> **Task directions**
Output the lines below exactly, please, from the first line until the line with "return o, fn", counting both.

> **Supplied material**
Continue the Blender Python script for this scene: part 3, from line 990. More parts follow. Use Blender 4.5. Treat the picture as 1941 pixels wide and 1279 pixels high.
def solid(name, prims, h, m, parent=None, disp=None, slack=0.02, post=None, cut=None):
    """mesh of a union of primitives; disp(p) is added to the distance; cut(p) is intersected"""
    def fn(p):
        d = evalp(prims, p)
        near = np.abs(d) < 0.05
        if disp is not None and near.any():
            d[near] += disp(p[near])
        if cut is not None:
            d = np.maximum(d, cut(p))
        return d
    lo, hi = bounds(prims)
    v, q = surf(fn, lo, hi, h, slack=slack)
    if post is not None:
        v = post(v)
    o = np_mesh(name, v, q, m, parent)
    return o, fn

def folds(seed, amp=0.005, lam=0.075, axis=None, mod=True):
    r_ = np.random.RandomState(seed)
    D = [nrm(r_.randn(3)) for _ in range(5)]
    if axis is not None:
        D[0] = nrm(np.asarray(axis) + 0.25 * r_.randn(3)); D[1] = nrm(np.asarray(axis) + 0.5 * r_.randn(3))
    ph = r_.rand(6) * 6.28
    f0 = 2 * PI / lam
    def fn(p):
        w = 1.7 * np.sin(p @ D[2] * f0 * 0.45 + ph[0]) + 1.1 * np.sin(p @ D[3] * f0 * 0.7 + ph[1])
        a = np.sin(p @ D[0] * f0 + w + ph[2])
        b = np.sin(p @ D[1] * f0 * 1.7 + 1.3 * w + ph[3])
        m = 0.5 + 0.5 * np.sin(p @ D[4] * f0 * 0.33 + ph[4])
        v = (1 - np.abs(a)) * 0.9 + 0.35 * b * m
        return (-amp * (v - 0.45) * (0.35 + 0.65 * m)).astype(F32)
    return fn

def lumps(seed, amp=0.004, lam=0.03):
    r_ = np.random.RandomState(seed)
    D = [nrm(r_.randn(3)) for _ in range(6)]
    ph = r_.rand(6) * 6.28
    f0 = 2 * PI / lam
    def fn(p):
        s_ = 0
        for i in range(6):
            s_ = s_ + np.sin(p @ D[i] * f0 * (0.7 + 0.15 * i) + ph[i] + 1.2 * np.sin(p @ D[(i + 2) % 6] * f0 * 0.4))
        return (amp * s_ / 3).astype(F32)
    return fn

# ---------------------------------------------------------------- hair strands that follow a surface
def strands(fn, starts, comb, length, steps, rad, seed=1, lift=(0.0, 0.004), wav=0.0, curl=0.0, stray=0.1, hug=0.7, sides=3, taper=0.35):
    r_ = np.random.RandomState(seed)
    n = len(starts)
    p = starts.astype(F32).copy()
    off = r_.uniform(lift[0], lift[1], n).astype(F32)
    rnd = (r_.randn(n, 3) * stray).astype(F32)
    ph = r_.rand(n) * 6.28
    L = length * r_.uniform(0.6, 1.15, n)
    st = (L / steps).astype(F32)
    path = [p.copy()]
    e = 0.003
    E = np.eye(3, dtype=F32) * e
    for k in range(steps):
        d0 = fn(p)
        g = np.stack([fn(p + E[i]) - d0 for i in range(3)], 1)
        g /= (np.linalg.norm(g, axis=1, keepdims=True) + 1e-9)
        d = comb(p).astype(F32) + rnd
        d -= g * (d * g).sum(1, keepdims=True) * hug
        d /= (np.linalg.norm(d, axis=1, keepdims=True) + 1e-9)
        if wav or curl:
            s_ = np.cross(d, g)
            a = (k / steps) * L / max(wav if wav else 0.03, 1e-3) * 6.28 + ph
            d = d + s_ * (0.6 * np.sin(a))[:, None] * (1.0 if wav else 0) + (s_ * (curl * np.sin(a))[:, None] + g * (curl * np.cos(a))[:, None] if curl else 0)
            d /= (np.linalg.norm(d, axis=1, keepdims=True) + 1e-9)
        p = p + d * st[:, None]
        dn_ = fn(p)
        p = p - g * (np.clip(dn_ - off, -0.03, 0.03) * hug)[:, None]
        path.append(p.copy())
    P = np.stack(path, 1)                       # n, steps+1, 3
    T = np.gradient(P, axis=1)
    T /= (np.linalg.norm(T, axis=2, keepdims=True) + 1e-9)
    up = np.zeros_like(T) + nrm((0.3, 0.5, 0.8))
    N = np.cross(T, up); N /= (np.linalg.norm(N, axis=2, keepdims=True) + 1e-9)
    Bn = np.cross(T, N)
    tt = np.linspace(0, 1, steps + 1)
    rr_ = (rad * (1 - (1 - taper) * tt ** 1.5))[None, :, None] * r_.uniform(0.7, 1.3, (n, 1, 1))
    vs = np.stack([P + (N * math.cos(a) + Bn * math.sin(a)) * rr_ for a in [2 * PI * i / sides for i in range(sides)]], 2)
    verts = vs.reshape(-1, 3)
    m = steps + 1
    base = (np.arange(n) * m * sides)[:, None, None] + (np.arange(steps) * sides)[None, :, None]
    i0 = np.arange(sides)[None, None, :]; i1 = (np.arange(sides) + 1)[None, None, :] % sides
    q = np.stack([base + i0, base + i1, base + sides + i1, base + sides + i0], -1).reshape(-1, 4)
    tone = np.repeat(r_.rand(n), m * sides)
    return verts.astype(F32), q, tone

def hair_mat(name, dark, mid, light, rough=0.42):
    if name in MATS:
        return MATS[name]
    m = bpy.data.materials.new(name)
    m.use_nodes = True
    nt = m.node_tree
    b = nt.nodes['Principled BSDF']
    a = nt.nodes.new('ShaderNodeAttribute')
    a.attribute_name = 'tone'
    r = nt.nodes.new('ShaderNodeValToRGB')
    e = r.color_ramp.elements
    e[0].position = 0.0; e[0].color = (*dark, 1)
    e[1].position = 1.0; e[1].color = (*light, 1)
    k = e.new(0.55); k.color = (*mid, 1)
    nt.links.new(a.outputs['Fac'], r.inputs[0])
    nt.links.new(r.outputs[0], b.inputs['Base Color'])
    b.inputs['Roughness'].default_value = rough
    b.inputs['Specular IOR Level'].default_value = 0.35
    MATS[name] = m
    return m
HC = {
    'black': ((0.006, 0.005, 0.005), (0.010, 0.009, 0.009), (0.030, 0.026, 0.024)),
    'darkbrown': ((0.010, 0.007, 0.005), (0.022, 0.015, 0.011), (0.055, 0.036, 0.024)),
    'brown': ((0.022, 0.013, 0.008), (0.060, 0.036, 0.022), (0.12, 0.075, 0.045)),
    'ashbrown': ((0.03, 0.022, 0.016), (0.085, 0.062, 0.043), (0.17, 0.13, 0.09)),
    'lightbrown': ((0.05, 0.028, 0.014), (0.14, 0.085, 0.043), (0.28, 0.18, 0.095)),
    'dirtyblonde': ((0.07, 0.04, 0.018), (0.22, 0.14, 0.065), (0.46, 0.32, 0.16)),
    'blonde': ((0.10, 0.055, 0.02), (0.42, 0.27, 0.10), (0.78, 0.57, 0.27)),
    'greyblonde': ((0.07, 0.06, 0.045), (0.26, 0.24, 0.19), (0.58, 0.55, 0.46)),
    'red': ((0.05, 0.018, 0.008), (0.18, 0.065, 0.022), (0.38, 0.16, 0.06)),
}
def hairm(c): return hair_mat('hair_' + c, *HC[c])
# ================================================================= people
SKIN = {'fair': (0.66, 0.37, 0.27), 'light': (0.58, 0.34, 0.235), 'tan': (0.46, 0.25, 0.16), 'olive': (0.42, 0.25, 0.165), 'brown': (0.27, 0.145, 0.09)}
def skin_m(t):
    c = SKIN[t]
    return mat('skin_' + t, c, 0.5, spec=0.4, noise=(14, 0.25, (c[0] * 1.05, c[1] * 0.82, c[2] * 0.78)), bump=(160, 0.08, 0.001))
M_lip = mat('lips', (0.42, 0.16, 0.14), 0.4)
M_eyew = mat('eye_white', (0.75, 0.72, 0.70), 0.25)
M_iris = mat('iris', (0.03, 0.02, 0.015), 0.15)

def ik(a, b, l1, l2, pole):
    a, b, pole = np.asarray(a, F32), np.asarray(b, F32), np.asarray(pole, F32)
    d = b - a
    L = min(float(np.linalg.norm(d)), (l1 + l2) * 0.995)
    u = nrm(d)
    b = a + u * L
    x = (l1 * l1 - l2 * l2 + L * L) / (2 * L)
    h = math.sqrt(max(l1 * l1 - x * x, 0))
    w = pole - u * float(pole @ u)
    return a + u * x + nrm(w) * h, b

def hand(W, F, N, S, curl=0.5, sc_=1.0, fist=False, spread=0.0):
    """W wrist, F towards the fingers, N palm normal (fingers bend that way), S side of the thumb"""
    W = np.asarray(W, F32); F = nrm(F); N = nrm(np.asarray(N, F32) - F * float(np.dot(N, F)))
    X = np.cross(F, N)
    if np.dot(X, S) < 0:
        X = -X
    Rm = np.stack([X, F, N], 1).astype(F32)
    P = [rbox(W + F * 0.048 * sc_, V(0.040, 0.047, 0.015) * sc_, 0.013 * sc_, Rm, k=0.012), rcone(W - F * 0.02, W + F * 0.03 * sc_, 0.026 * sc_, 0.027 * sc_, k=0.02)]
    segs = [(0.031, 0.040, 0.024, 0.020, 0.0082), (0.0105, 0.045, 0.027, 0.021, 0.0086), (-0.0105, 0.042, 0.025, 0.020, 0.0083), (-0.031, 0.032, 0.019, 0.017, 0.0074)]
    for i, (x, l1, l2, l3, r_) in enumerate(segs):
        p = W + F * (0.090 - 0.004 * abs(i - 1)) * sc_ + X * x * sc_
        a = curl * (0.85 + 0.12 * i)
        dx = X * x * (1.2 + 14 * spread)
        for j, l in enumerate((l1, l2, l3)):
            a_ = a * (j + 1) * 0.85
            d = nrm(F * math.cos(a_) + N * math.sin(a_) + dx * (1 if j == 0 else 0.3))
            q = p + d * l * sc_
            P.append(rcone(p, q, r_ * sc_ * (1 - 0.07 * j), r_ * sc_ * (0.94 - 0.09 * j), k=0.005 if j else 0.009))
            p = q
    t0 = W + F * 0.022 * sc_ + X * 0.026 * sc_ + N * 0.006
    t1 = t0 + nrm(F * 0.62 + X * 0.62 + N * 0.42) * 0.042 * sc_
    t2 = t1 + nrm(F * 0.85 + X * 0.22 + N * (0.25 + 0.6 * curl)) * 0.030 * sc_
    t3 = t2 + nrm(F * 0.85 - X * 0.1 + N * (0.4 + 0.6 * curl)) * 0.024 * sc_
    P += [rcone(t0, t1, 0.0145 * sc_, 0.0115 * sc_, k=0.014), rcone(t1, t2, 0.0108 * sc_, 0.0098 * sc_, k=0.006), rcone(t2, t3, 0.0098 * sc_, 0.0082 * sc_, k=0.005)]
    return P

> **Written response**
Continue the Blender Python script for this scene: part 3, from line 990. More parts follow. Use Blender 4.5. Treat the picture as 1941 pixels wide and 1279 pixels high.
def solid(name, prims, h, m, parent=None, disp=None, slack=0.02, post=None, cut=None):
    """mesh of a union of primitives; disp(p) is added to the distance; cut(p) is intersected"""
    def fn(p):
        d = evalp(prims, p)
        near = np.abs(d) < 0.05
        if disp is not None and near.any():
            d[near] += disp(p[near])
        if cut is not None:
            d = np.maximum(d, cut(p))
        return d
    lo, hi = bounds(prims)
    v, q = surf(fn, lo, hi, h, slack=slack)
    if post is not None:
        v = post(v)
    o = np_mesh(name, v, q, m, parent)
    return o, fn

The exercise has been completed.